Al principio de este milenio Manuel Castells publicó en una revista para especialistas un diagnóstico sobre el futuro de lo digital en la sociedad. Previó que el paradigma digital desplazaría al industrial al ser más eficiente en la acumulación de dinero y de poder.
Ya había entonces evidencias de lo primero. En el año 2000 cinco tecnológicas (Microsoft, Cisco, Intel, NTT, Nokia) figuraban ya entre las empresas globales más valoradas. Lo que es posible que Castells no anticipara es hasta qué punto su predicción se haría realidad. No solo porque hoy hay siete las tecnológicas entre las diez primeras empresas globales (Microsoft, Apple, Alphabet, Amazon, Nvidia, Meta y TWS). También, y sobre todo, por la cuantía en que se ha multiplicado su valoración. La de Microsoft ha crecido desde los 586 miles de millones de dólares de entonces hasta los cerca de 3.000 miles de millones actuales. Apple, Google o Nvidia, que no figuraban entonces entre las más valoradas, además de Meta (antes Facebook), que ni siquiera existía, registran hoy también valoraciones billonarias.
Pienso que no prestamos en su momento atención suficiente a la influencia del poder en la expansión de lo digital. El entonces presidente Clinton apostó en 1993 por convertir la tecnología digital en un motor de crecimiento económico. Asumió como propio el objetivo de acelerar el desarrollo de tecnología civil "para crear un mercado que recompense a la innovación y el emprendimiento". La batería de políticas fiscales, comerciales y regulatorias aprobadas al efecto incentivó la inversión privada en iniciativas digitales, pero quizá en mayor medida de la deseable. Porque dio lugar también a la aparición de una cultura de enriquecimiento rápido que la revista TIME reconoció en una portada de 1999 con el lema "GetRich.com".
Una primera conclusión de todo ello es que el éxito de las grandes empresas de lo digital no puede atribuirse solo al talento de sus emprendedores, directivos e ingenieros. Por el contrario, como defiende la economista Mariana Mazzucato, la contribución material e inmaterial de los poderes públicos merece un mayor reconocimiento a todos los efectos, incluyendo el de un retorno apropiado de sus inversiones y exenciones fiscales.

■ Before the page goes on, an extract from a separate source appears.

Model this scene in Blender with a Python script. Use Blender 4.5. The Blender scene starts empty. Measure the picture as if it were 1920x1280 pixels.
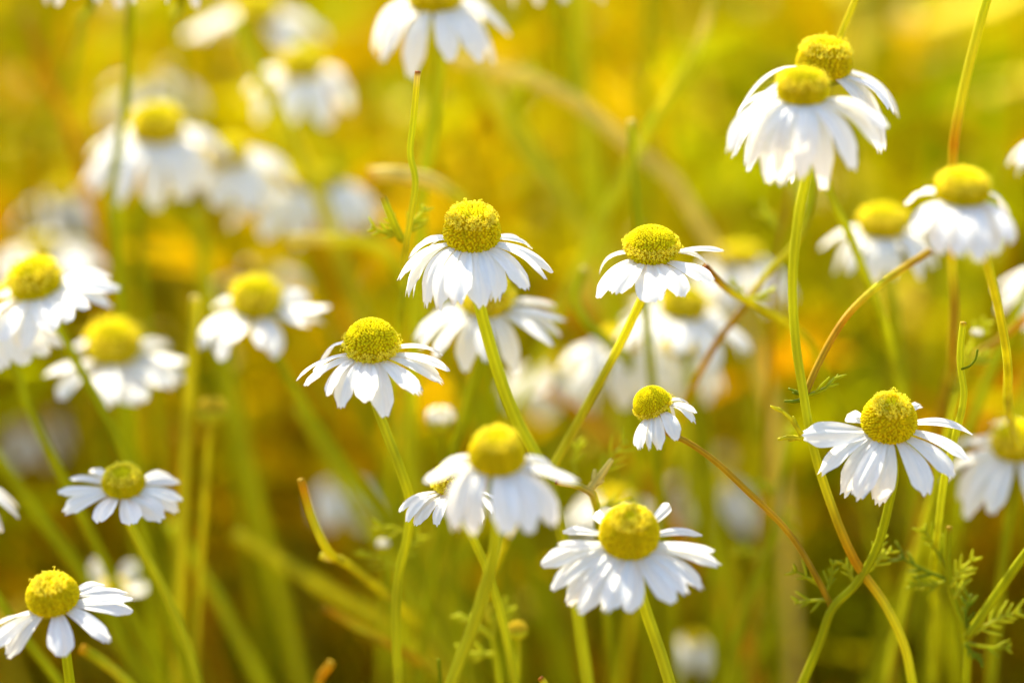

Convendría también tener presentes las consecuencias de confiar en que el mercado fuera en exclusiva el determinante de la recompensa apropiada al emprendimiento y la innovación. La economía de lo digital ha conllevado un aumento de las desigualdades en renta y riqueza. El aforismo "de aquellos polvos vienen estos lodos" resulta pues doblemente pertinente, dado que a las políticas oficiales se sumó la cohabitación de conveniencia entre tecnólogos sin conciencia social e inversores de capital riesgo con mentalidad depredadora.
No recuerdo que el entusiasmo por lo digital a principios del milenio viniera acompañado de una crítica a la ausencia de políticas dirigidas a repartir de forma más o menos igualitaria los beneficios derivados de la innovación. No se debería permitir que esa historia se repita. Como argumenta Daron Acemoglu en su último libro, el proceso por el cual las nuevas tecnologías podrían resultar en una prosperidad generalizada no es para nada automático, sino el resultado de decisiones económicas, sociales y políticas. Si no se introducen medidas compensatorias que cambien la dirección de las tecnologías digitales, estas continuarán alimentando la desigualdad y marginando a grandes segmentos de la población activa. Pero ello requiere reconfigurar la distribución de poder en la sociedad. No será fácil, porque los gigantes digitales acumulado cuotas de poder tan desmedidas como las de riqueza. Pero renunciar a ello equivale a resignarse a que se aplique al inicio de la nueva etapa de lo digital el equivalente del “lasciate ogni speranza, voi ch'intrate” que Dante imaginó a la entrada del infierno.